§ **Goal**
In the data below, locate the line containing "Write the bpy" and the line containing "C = S.collection", then retype both and everything between them exactly. Pictures are not part of the copy.

• • • • •

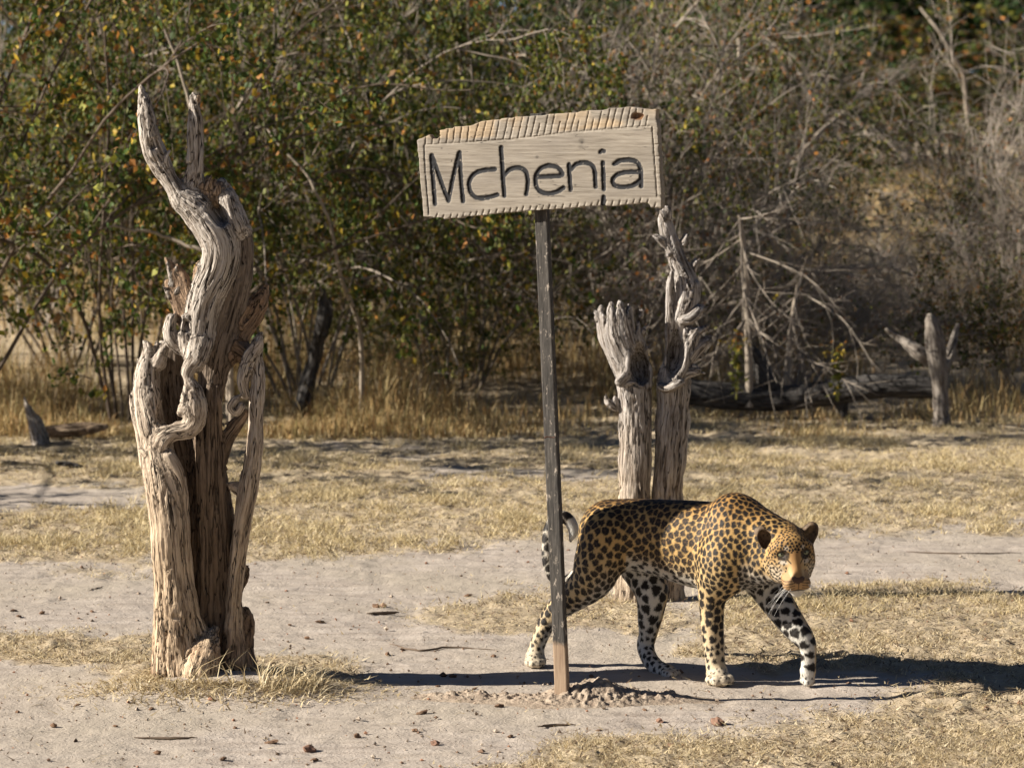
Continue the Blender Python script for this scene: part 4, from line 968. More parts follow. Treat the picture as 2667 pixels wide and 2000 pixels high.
    t = NT('post_worn_black_paint'); g = t.attr('grain'); v = t.mapping(g.outputs['Vector'], (1, 1, .08)); n1 = t.noise(v, 160, 5, .65); n2 = t.noise(t.mapping(g.outputs['Vector'], (1, 1, .4)), 62, 6, .75); n3 = t.noise(g.outputs['Vector'], 5, 3)
    bare = t.ramp(n1.outputs[0], [(.3, (.20, .135, .09)), (.6, (.33, .24, .165)), (.8, (.40, .30, .215))]).outputs[0]
    pnt = t.ramp(n1.outputs[0], [(.3, (.022, .020, .018)), (.52, (.058, .052, .046)), (.8, (.14, .125, .11))]).outputs[0]
    pnt = t.mix(t.ramp(n2.outputs[0], [(.57, (0, 0, 0)), (.66, (.85, .85, .85))]).outputs[0], pnt, (.40, .34, .28))
    sep = t.node('ShaderNodeSeparateXYZ'); t.link(g.outputs['Vector'], sep.inputs[0])
    hz = t.math('ADD', sep.outputs[2], t.math('MULTIPLY', n2.outputs[0], .05))
    c = t.mix(t.ramp(t.math('MULTIPLY', hz, 1.0), [(.325, (0, 0, 0)), (.345, (1, 1, 1))]).outputs[0], bare, pnt)
    M_post = t.done(c, .8, t.bump(n1.outputs[0], .5, .002), .2)
    mesh_parent(obj('post', mk_mesh('post', Vp, Qp, None, False, None, {'grain': gr}), M_post), base_e, base_e.location)
    # bent nail in the post
    n0 = P(1437, 1139, D0 - .02); n1_ = P(1424, 1137, D0 - .03); n2_ = P(1418, 1141, D0 - .03)
    Vn, Qn = tubes(np.array([[n0 + R_ * .01, n0, n1_, n2_]]), np.array([[.002, .002, .002, .003]]), 6)
    mesh_parent(obj('nail', mk_mesh('nail', Vn, Qn), mat_plain('rusty_nail', (.12, .06, .04))), base_e, base_e.location)
    return foot
FOOT = build_sign()

# ---------------------------------------------------------------- heap of dug soil round the post
def soil_heap():
    n = 150; X, Y = np.meshgrid(np.linspace(-.62, .52, n * 2), np.linspace(-.20, .24, n), indexing='ij'); x, y = X.ravel(), Y.ravel(); o = np.zeros(len(x))
    h = .042 * np.exp(-((x - .10) / .11) ** 2 - ((y - .06) / .09) ** 2) + .018 * np.exp(-((x + .02) / .2) ** 2 - ((y) / .10) ** 2) + .016 * np.exp(-((x + .33) / .15) ** 2 - ((y - .08) / .07) ** 2) + .018 * np.exp(-((x - .30) / .14) ** 2 - ((y - .05) / .08) ** 2)
    edge = sstep(.004, .016, h + .006 * fbm(np.stack([x * 9, y * 9, o], 1), 3, 4))
    cl = np.maximum(0, fbm(np.stack([x * 26, y * 26, o], 1), 4, 6)) * .024 + np.maximum(0, vnoise(np.stack([x * 95, y * 95, o], 1), 7)) * .010 + np.abs(fbm(np.stack([x * 30, y * 30, o], 1), 3, 16)) * .014
    z = h * 1.15 + cl * .8 * edge - .006
    i = np.arange(len(x)).reshape(X.shape); Q = np.stack([i[:-1, :-1].ravel(), i[1:, :-1].ravel(), i[1:, 1:].ravel(), i[:-1, 1:].ravel()], 1)
    V = np.stack([x, y, z + zg(x + FOOT[0], y + FOOT[1])], 1)
    t = NT('dug_soil'); g = t.node('ShaderNodeNewGeometry'); n1 = t.noise(g.outputs['Position'], 40, 5, .65); n2 = t.noise(g.outputs['Position'], 150, 3)
    c = t.ramp(n1.outputs[0], [(.3, (.22, .165, .125)), (.5, (.34, .27, .205)), (.72, (.44, .365, .285))]).outputs[0]
    M = t.done(c, .95, t.bump(n1.outputs[0], .8, .012, t.bump(n2.outputs[0], .6, .004)), .1)
    o = obj('soil_heap', mk_mesh('soil_heap', V, Q), M); o.location = (FOOT[0], FOOT[1], 0)
    tag(o, 'low heap of crumbly dug soil around the foot of the sign post', 'soil heap')
soil_heap()
#STOP_C
# ================================================================ BACKGROUND DEAD WOOD
def simple_wood(name, strands, label, cat, mat, h=.010, groove=.006, gw=.02, seed=1, pname='trunk', tint=.9):
    L = [Strand([P(p[0], p[1], p[2]) for p in pts], [p[3] * p[2] / FPX for p in pts], 3, (1, 1, 1), .02) for pts in strands]
    V, Q, grain, sid, N, lump = wood_build(L, h, groove, gw, seed)
    b = V[V[:, 2].argmin()]; loc = (b[0], b[1], 0)
    e = empty(name, loc); tag(e, label, cat)
    mesh_parent(obj(pname, mk_mesh(pname, V, Q, None, True, np.full((len(V), 3), tint), {'grain': grain}), mat), e, loc); return e
simple_wood('leaning_stump', [[(846, 752, 21.1, 3), (843, 800, 21.1, 11), (836, 850, 21.1, 16), (820, 930, 21.2, 18), (800, 1000, 21.2, 20), (790, 1060, 21.2, 24)], [(862, 765, 21.1, 3), (858, 820, 21.1, 8), (846, 870, 21.1, 10)], [(836, 745, 21.2, 2), (832, 800, 21.2, 5), (828, 850, 21.2, 8)]],
            'dark charred stump leaning right in front of the golden grass', 'tree stump', M_dark, seed=4)
simple_wood('broken_stump', [[(2420, 818, 20.6, 5), (2426, 850, 20.6, 18), (2436, 910, 20.6, 22), (2446, 970, 20.6, 22), (2450, 1040, 20.6, 19), (2452, 1100, 20.6, 22), (2456, 1130, 20.6, 34)], [(2308, 858, 20.8, 6), (2350, 885, 20.8, 11), (2390, 915, 20.7, 17), (2430, 940, 20.7, 18)], [(2494, 845, 20.9, 5), (2480, 900, 20.8, 11), (2462, 960, 20.7, 14)], [(2438, 826, 20.6, 4), (2444, 870, 20.6, 12), (2448, 920, 20.6, 14)]],
            'upright grey stump with a bare side limb beside the fallen log', 'tree stump', M_wood, seed=6, tint=.5)
simple_wood('fallen_log', [[(1790, 1020, 21.05, 33), (1900, 1032, 21.05, 36), (2060, 1036, 21.05, 33), (2200, 1016, 20.99, 33), (2300, 1005, 20.93, 30), (2430, 1010, 20.90, 28)], [(1950, 899, 21.08, 8), (1975, 944, 21.08, 21), (2004, 1004, 21.05, 25)], [(2180, 1004, 20.99, 16), (2196, 1070, 20.99, 12), (2200, 1100, 20.99, 10)]],
            'long dark fallen log lying in the shade under the grey thicket', 'log', M_dark, seed=8)  # the shade on the log is put into its dark wood colour
simple_wood('splintered_stump', [[(62, 1034, 19.7, 3), (72, 1065, 19.7, 8), (90, 1110, 19.7, 16), (104, 1150, 19.7, 22), (108, 1170, 19.7, 30)], [(80, 1058, 19.7, 3), (92, 1090, 19.7, 9), (106, 1140, 19.7, 16)], [(96, 1084, 19.7, 3), (106, 1110, 19.7, 8), (116, 1150, 19.7, 14)]],
            'small splintered stump with pointed shards in the grass at the far left', 'tree stump', M_wood, h=.007, seed=9)
simple_wood('rotting_log', [[(128, 1122, 19.9, 14), (180, 1120, 19.9, 18), (240, 1116, 19.9, 14), (275, 1112, 19.9, 7)]],
            'short brown log on the ground beside the small splintered stump', 'log', mat_wood('brown_rotten_wood', (.06, .04, .025), (.20, .14, .09), (.34, .25, .17), False), h=.008, seed=10)
simple_wood('charred_branch', [[(150, 1205, 18.3, 4), (172, 1207, 18.3, 7), (200, 1212, 18.3, 6), (214, 1214, 18.3, 3)]],
            'small black charred stick lying on the straw at the left', 'stick', M_dark, h=.006, seed=12)
simple_wood('pale_trunk', [[(2108, 800, 26, 20), (2112, 860, 26, 24), (2116, 930, 26, 28), (2120, 990, 26, 36)], [(2130, 790, 26, 10), (2122, 860, 26, 16), (2120, 900, 26, 18)]],
            'pale short tree trunk standing far back in the shaded thicket', 'tree trunk', M_wood, h=.012, seed=14)

# ================================================================ THICKET
def grow(P0, D0, Ln, n, droop, wig, r):
    B = len(P0); pts = np.zeros((B, n, 3)); pts[:, 0] = P0; d = D0 / (np.linalg.norm(D0, axis=1, keepdims=True) + 1e-9); ds = (Ln / (n - 1))[:, None]
    w_ = r.normal(0, 1, (B, 3)) * wig
    for i in range(1, n):
        w_ = w_ * .6 + r.normal(0, wig, (B, 3)); d = d + w_ * .5 + np.array([0, 0, -1.0]) * droop * ds; d /= np.linalg.norm(d, axis=1, keepdims=True); pts[:, i] = pts[:, i-1] + d * ds
    return pts
def sprout(par, m, tmin, tmax, spread, r, upb=0.0):
    B, n, _ = par.shape; bi = np.repeat(np.arange(B), m); t = r.uniform(tmin, tmax, B * m) * (n - 1); i = np.minimum(t.astype(int), n - 2); f = (t - i)[:, None]
    p = par[bi, i] * (1 - f) + par[bi, i + 1] * f; tg = par[bi, i + 1] - par[bi, i]; tg /= np.linalg.norm(tg, axis=1, keepdims=True) + 1e-9
    d = tg + r.normal(0, spread, (B * m, 3)) + np.array([0, 0, upb]); return p, d
PAL = {'green': (.046, .078, .013), 'olive': (.105, .112, .020), 'lime': (.19, .195, .028), 'yellow': (.38, .27, .032), 'orange': (.40, .175, .04), 'brown': (.15, .085, .035), 'deep': (.022, .055, .012), 'rust': (.30, .12, .04), 'grey': (.16, .13, .09)}
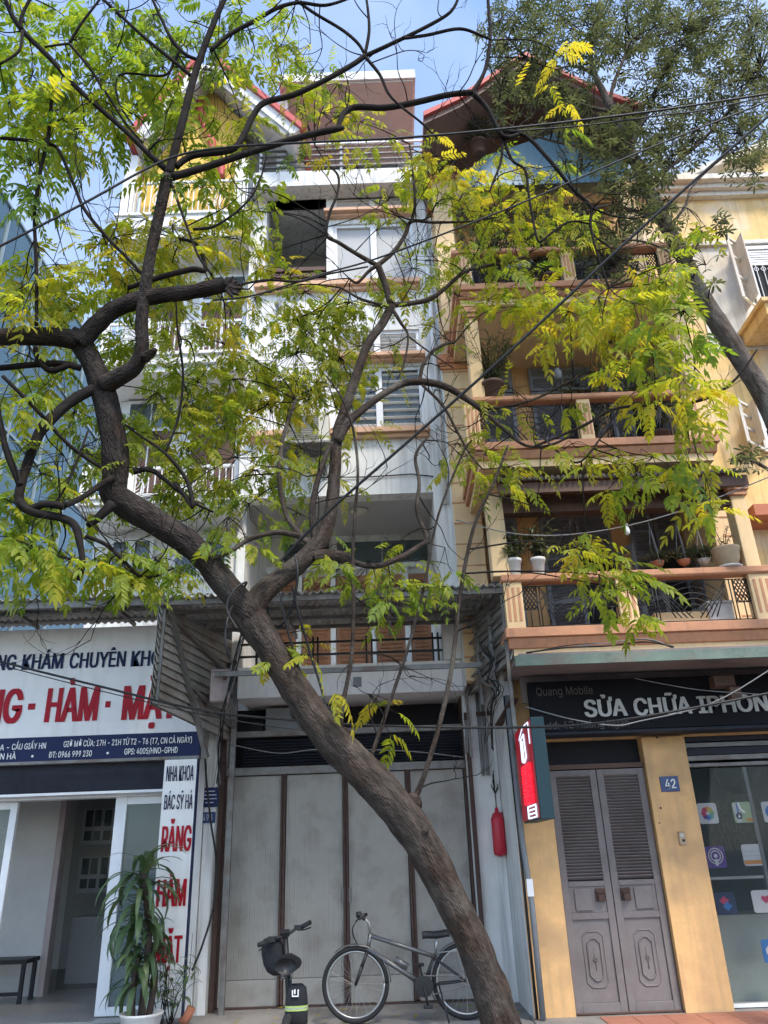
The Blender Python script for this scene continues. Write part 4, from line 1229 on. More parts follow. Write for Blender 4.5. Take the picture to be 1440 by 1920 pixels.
def bark(name, c0, c1, moss=None, bs=.5, bd=.02):
    mt = bpy.data.materials.new(name); mt.use_nodes = True
    n, l = mt.node_tree.nodes, mt.node_tree.links
    b = n['Principled BSDF']; b.inputs['Roughness'].default_value = .9; b.inputs['Specular IOR Level'].default_value = .2
    geo = n.new('ShaderNodeNewGeometry')
    v = n.new('ShaderNodeTexVoronoi'); v.inputs['Scale'].default_value = 60; v.feature = 'DISTANCE_TO_EDGE'
    w = n.new('ShaderNodeTexNoise'); w.inputs['Scale'].default_value = 26; w.inputs['Detail'].default_value = 4
    w2 = n.new('ShaderNodeTexNoise'); w2.inputs['Scale'].default_value = 2.2; w2.inputs['Detail'].default_value = 5
    at = n.new('ShaderNodeAttribute'); at.attribute_name = 'bark'
    mp = n.new('ShaderNodeMapping'); mp.inputs['Scale'].default_value = (1, 1, .30)
    l.new(at.outputs['Vector'], mp.inputs[0])
    for t in (v, w): l.new(mp.outputs[0], t.inputs['Vector'])
    l.new(geo.outputs['Position'], w2.inputs['Vector'])
    r = n.new('ShaderNodeValToRGB'); r.color_ramp.elements[0].position = .35; r.color_ramp.elements[1].position = .7
    r.color_ramp.elements[0].color = (*c0, 1); r.color_ramp.elements[1].color = (*c1, 1)
    l.new(w.outputs[0], r.inputs[0])
    cur = r.outputs[0]
    w3 = n.new('ShaderNodeTexNoise'); w3.inputs['Scale'].default_value = 3.1; w3.inputs['Detail'].default_value = 3
    l.new(geo.outputs['Position'], w3.inputs['Vector'])
    mr3 = n.new('ShaderNodeMapRange'); mr3.inputs[1].default_value = .45; mr3.inputs[2].default_value = .62
    l.new(w3.outputs[0], mr3.inputs[0])
    mx3 = n.new('ShaderNodeMix'); mx3.data_type = 'RGBA'; mx3.blend_type = 'MULTIPLY'; l.new(mr3.outputs[0], mx3.inputs[0]); l.new(cur, mx3.inputs[6]); mx3.inputs[7].default_value = (.86, .74, .66, 1)
    cur = mx3.outputs[2]
    if moss:
        mr = n.new('ShaderNodeMapRange'); mr.inputs[1].default_value = .56; mr.inputs[2].default_value = .70
        l.new(w2.outputs[0], mr.inputs[0])
        mx = n.new('ShaderNodeMix'); mx.data_type = 'RGBA'; l.new(mr.outputs[0], mx.inputs[0]); l.new(cur, mx.inputs[6]); mx.inputs[7].default_value = (*moss, 1)
        cur = mx.outputs[2]
    l.new(cur, b.inputs['Base Color'])
    ad = n.new('ShaderNodeMath'); ad.operation = 'ADD'
    l.new(v.outputs['Distance'], ad.inputs[0]); l.new(w.outputs[0], ad.inputs[1])
    bp = n.new('ShaderNodeBump'); bp.inputs['Strength'].default_value = bs; bp.inputs['Distance'].default_value = bd
    l.new(ad.outputs[0], bp.inputs['Height']); l.new(bp.outputs[0], b.inputs['Normal'])
    MATS[name] = mt
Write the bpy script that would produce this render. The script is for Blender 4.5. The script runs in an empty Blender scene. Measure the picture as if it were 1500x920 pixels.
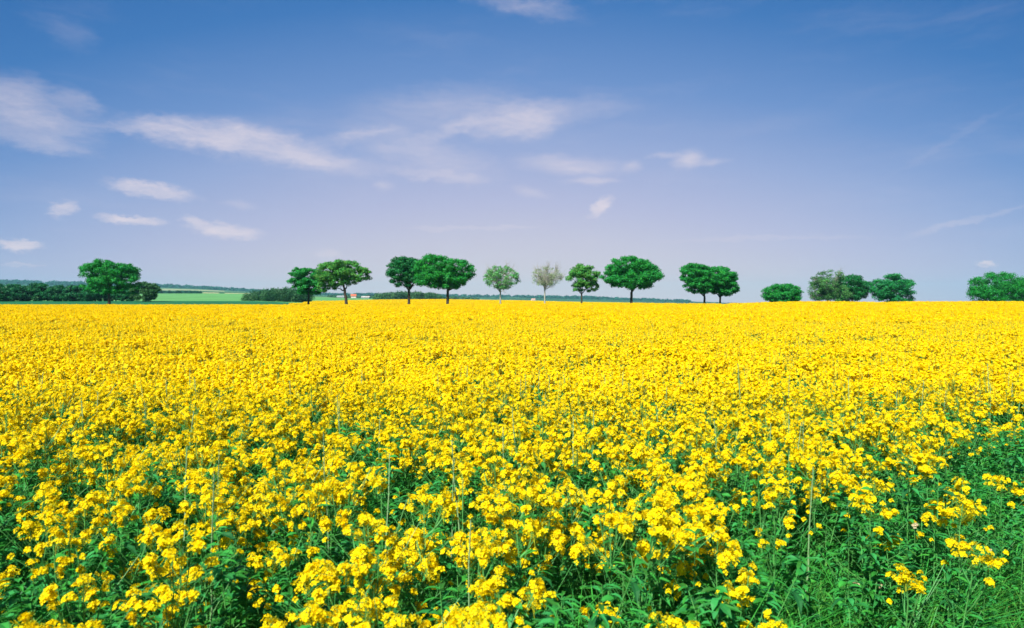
import bpy, math, random
import numpy as np
from mathutils import Vector
R = math.radians
rng = np.random.default_rng(11)
random.seed(11)
S = bpy.context.scene
C = S.collection

# ------------------------------------------------------------------ camera, sky, sun
EYE = 2.2; F = 995.0; HZ = 438.0            # eye height (m); focal length and horizon row of the 1500 px wide photograph
cd = bpy.data.cameras.new('camera'); cam = bpy.data.objects.new('camera', cd); C.objects.link(cam)
cd.sensor_width = 36; cd.lens = 36 * F / 1500
cam.location = (0, 0, EYE); cam.rotation_euler = (R(90) - math.atan((460 - HZ) / F), 0, 0)
cd.clip_start = .05; cd.clip_end = 20000
cd.dof.use_dof = True; cd.dof.focus_distance = 9.0; cd.dof.aperture_fstop = 3.6
S.camera = cam
S.view_settings.view_transform = 'Standard'; S.view_settings.look = 'None'
S.view_settings.exposure = 0.75; S.view_settings.gamma = 1.0; S.view_settings.use_curve_mapping = False
cy = S.cycles
cy.max_bounces = 7; cy.diffuse_bounces = 4; cy.glossy_bounces = 2; cy.transmission_bounces = 4; cy.volume_bounces = 0
cy.transparent_max_bounces = 4; cy.use_denoising = True; cy.sample_clamp_indirect = 8
try:
    cy.denoiser = 'OPENIMAGEDENOISE'; cy.denoising_input_passes = 'RGB_ALBEDO_NORMAL'; cy.denoising_prefilter = 'ACCURATE'
except Exception: pass

SUN = Vector((-.36, -.58, .73)).normalized()
sd = bpy.data.lights.new('sun', 'SUN'); sun = bpy.data.objects.new('sun', sd); C.objects.link(sun)
sd.energy = 5.0; sd.angle = R(.5); sd.color = (1, .95, .86)
sun.rotation_euler = SUN.to_track_quat('Z', 'Y').to_euler()

def lin(c):
    return tuple(((v / 255) / 12.92 if v / 255 <= .04045 else ((v / 255 + .055) / 1.055) ** 2.4) for v in c) + (1,)

W = bpy.data.worlds.new('World'); S.world = W; W.use_nodes = True
nt = W.node_tree; nt.nodes.clear(); L = nt.links.new
def N(t, **k):
    n = nt.nodes.new(t)
    for a, b in k.items(): setattr(n, a, b)
    return n
def M(op, a, b=None, c=None):
    n = N('ShaderNodeMath', operation=op)
    for i, v in enumerate((a, b, c)):
        if v is None: continue
        if isinstance(v, (int, float)): n.inputs[i].default_value = v
        else: L(v, n.inputs[i])
    return n.outputs[0]
tc = N('ShaderNodeTexCoord'); sx = N('ShaderNodeSeparateXYZ'); L(tc.outputs['Generated'], sx.inputs[0])
az = M('ARCTAN2', sx.outputs[0], sx.outputs[1]); el = M('ARCSINE', sx.outputs[2])
eff = M('ADD', el, M('MULTIPLY', M('MINIMUM', M('MULTIPLY', az, az), .8), .36))
rp = N('ShaderNodeValToRGB'); L(M('DIVIDE', M('MAXIMUM', eff, 0.0), R(60)), rp.inputs[0])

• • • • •

§ **Exercise result**
Write the bpy script that would produce this render. The script is for Blender 4.5. The script runs in an empty Blender scene. Measure the picture as if it were 1500x920 pixels.
import bpy, math, random
import numpy as np
from mathutils import Vector
R = math.radians
rng = np.random.default_rng(11)
random.seed(11)
S = bpy.context.scene
C = S.collection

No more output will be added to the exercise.